- [What you should do]
Repeat each line exactly, leaving nothing out.
[Start of Stored data]
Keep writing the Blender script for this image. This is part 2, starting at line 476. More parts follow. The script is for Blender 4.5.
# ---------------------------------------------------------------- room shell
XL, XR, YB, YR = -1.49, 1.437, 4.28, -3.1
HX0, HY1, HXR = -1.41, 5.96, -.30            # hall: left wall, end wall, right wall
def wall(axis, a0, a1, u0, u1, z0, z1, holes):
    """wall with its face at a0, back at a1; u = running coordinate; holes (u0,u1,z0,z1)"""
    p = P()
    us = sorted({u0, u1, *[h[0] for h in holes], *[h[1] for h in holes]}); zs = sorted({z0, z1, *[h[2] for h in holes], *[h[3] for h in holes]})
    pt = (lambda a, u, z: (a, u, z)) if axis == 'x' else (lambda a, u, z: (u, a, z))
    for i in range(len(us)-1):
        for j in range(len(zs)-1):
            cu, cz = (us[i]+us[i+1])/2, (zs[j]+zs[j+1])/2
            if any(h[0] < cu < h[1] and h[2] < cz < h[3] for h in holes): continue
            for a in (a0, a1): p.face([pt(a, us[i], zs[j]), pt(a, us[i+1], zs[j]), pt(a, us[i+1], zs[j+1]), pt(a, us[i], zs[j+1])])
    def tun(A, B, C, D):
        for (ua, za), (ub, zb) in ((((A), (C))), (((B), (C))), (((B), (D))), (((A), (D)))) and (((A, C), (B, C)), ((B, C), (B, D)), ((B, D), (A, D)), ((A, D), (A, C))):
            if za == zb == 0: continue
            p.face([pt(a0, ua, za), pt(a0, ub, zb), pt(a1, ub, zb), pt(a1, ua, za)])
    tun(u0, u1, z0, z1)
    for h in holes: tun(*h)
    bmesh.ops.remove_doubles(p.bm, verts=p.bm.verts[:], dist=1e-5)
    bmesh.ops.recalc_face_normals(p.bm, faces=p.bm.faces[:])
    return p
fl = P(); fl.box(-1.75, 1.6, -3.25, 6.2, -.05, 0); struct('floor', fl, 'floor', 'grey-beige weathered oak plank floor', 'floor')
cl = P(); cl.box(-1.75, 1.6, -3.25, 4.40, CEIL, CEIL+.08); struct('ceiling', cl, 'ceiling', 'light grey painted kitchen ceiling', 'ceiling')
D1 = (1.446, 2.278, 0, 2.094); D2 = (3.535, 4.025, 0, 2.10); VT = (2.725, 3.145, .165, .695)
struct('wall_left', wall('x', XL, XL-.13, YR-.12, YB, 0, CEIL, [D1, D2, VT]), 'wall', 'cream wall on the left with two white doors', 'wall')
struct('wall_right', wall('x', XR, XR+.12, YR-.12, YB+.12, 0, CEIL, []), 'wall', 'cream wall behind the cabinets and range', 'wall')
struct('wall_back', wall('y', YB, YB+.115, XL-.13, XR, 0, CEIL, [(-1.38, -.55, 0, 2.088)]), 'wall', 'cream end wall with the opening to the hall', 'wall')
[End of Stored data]
- [Completed task]
Keep writing the Blender script for this image. This is part 2, starting at line 476. More parts follow. The script is for Blender 4.5.
# ---------------------------------------------------------------- room shell
XL, XR, YB, YR = -1.49, 1.437, 4.28, -3.1
HX0, HY1, HXR = -1.41, 5.96, -.30            # hall: left wall, end wall, right wall
def wall(axis, a0, a1, u0, u1, z0, z1, holes):
    """wall with its face at a0, back at a1; u = running coordinate; holes (u0,u1,z0,z1)"""
    p = P()
    us = sorted({u0, u1, *[h[0] for h in holes], *[h[1] for h in holes]}); zs = sorted({z0, z1, *[h[2] for h in holes], *[h[3] for h in holes]})
    pt = (lambda a, u, z: (a, u, z)) if axis == 'x' else (lambda a, u, z: (u, a, z))
    for i in range(len(us)-1):
        for j in range(len(zs)-1):
            cu, cz = (us[i]+us[i+1])/2, (zs[j]+zs[j+1])/2
            if any(h[0] < cu < h[1] and h[2] < cz < h[3] for h in holes): continue
            for a in (a0, a1): p.face([pt(a, us[i], zs[j]), pt(a, us[i+1], zs[j]), pt(a, us[i+1], zs[j+1]), pt(a, us[i], zs[j+1])])
    def tun(A, B, C, D):
        for (ua, za), (ub, zb) in ((((A), (C))), (((B), (C))), (((B), (D))), (((A), (D)))) and (((A, C), (B, C)), ((B, C), (B, D)), ((B, D), (A, D)), ((A, D), (A, C))):
            if za == zb == 0: continue
            p.face([pt(a0, ua, za), pt(a0, ub, zb), pt(a1, ub, zb), pt(a1, ua, za)])
    tun(u0, u1, z0, z1)
    for h in holes: tun(*h)
    bmesh.ops.remove_doubles(p.bm, verts=p.bm.verts[:], dist=1e-5)
    bmesh.ops.recalc_face_normals(p.bm, faces=p.bm.faces[:])
    return p
fl = P(); fl.box(-1.75, 1.6, -3.25, 6.2, -.05, 0); struct('floor', fl, 'floor', 'grey-beige weathered oak plank floor', 'floor')
cl = P(); cl.box(-1.75, 1.6, -3.25, 4.40, CEIL, CEIL+.08); struct('ceiling', cl, 'ceiling', 'light grey painted kitchen ceiling', 'ceiling')
D1 = (1.446, 2.278, 0, 2.094); D2 = (3.535, 4.025, 0, 2.10); VT = (2.725, 3.145, .165, .695)
struct('wall_left', wall('x', XL, XL-.13, YR-.12, YB, 0, CEIL, [D1, D2, VT]), 'wall', 'cream wall on the left with two white doors', 'wall')
struct('wall_right', wall('x', XR, XR+.12, YR-.12, YB+.12, 0, CEIL, []), 'wall', 'cream wall behind the cabinets and range', 'wall')
struct('wall_back', wall('y', YB, YB+.115, XL-.13, XR, 0, CEIL, [(-1.38, -.55, 0, 2.088)]), 'wall', 'cream end wall with the opening to the hall', 'wall')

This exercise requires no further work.